== Recorded information

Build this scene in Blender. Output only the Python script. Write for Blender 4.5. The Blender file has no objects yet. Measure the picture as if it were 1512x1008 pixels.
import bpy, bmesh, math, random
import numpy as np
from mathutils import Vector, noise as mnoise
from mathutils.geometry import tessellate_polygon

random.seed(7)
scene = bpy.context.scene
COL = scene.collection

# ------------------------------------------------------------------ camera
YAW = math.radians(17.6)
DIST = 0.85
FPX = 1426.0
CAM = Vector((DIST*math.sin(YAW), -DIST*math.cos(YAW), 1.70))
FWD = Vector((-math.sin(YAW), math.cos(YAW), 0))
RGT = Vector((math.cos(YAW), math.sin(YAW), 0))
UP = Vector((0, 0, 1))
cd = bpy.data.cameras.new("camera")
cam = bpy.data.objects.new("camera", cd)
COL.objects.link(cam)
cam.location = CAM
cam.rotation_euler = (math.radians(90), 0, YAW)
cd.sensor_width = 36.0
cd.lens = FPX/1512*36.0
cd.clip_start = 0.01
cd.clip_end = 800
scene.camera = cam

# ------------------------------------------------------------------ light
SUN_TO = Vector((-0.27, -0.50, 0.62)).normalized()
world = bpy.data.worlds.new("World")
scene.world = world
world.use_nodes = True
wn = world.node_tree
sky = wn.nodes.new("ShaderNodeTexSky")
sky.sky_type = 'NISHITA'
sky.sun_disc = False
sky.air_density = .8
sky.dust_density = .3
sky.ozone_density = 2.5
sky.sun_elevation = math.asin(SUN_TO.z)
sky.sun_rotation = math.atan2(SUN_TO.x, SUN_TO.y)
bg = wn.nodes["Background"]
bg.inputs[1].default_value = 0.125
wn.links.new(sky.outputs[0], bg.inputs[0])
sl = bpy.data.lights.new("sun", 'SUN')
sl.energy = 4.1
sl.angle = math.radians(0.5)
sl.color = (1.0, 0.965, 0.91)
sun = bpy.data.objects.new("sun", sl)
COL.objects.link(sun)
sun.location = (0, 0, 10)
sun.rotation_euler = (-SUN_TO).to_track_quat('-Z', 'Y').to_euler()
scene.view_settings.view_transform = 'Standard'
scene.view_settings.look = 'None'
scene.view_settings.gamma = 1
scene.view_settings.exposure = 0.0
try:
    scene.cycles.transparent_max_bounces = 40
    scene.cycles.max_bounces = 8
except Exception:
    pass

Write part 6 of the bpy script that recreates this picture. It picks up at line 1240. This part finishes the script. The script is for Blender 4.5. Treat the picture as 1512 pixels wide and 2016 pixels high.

====

> **Written request**
Set down the listing in full, keeping every word exactly as it is.

> **Solution for this problem**
Build this scene in Blender. Output only the Python script. Write for Blender 4.5. The Blender file has no objects yet. Measure the picture as if it were 1512x1008 pixels.
import bpy, bmesh, math, random
import numpy as np
from mathutils import Vector, noise as mnoise
from mathutils.geometry import tessellate_polygon

random.seed(7)
scene = bpy.context.scene
COL = scene.collection

# ------------------------------------------------------------------ camera
YAW = math.radians(17.6)
DIST = 0.85
FPX = 1426.0
CAM = Vector((DIST*math.sin(YAW), -DIST*math.cos(YAW), 1.70))
FWD = Vector((-math.sin(YAW), math.cos(YAW), 0))
RGT = Vector((math.cos(YAW), math.sin(YAW), 0))
UP = Vector((0, 0, 1))
cd = bpy.data.cameras.new("camera")
cam = bpy.data.objects.new("camera", cd)
COL.objects.link(cam)
cam.location = CAM
cam.rotation_euler = (math.radians(90), 0, YAW)
cd.sensor_width = 36.0
cd.lens = FPX/1512*36.0
cd.clip_start = 0.01
cd.clip_end = 800
scene.camera = cam

# ------------------------------------------------------------------ light
SUN_TO = Vector((-0.27, -0.50, 0.62)).normalized()
world = bpy.data.worlds.new("World")
scene.world = world
world.use_nodes = True
wn = world.node_tree
sky = wn.nodes.new("ShaderNodeTexSky")
sky.sky_type = 'NISHITA'
sky.sun_disc = False
sky.air_density = .8
sky.dust_density = .3
sky.ozone_density = 2.5
sky.sun_elevation = math.asin(SUN_TO.z)
sky.sun_rotation = math.atan2(SUN_TO.x, SUN_TO.y)
bg = wn.nodes["Background"]
bg.inputs[1].default_value = 0.125
wn.links.new(sky.outputs[0], bg.inputs[0])
sl = bpy.data.lights.new("sun", 'SUN')
sl.energy = 4.1
sl.angle = math.radians(0.5)
sl.color = (1.0, 0.965, 0.91)
sun = bpy.data.objects.new("sun", sl)
COL.objects.link(sun)
sun.location = (0, 0, 10)
sun.rotation_euler = (-SUN_TO).to_track_quat('-Z', 'Y').to_euler()
scene.view_settings.view_transform = 'Standard'
scene.view_settings.look = 'None'
scene.view_settings.gamma = 1
scene.view_settings.exposure = 0.0
try:
    scene.cycles.transparent_max_bounces = 40
    scene.cycles.max_bounces = 8
except Exception:
    pass

Write part 6 of the bpy script that recreates this picture. It picks up at line 1240. This part finishes the script. The script is for Blender 4.5. Treat the picture as 1512 pixels wide and 2016 pixels high.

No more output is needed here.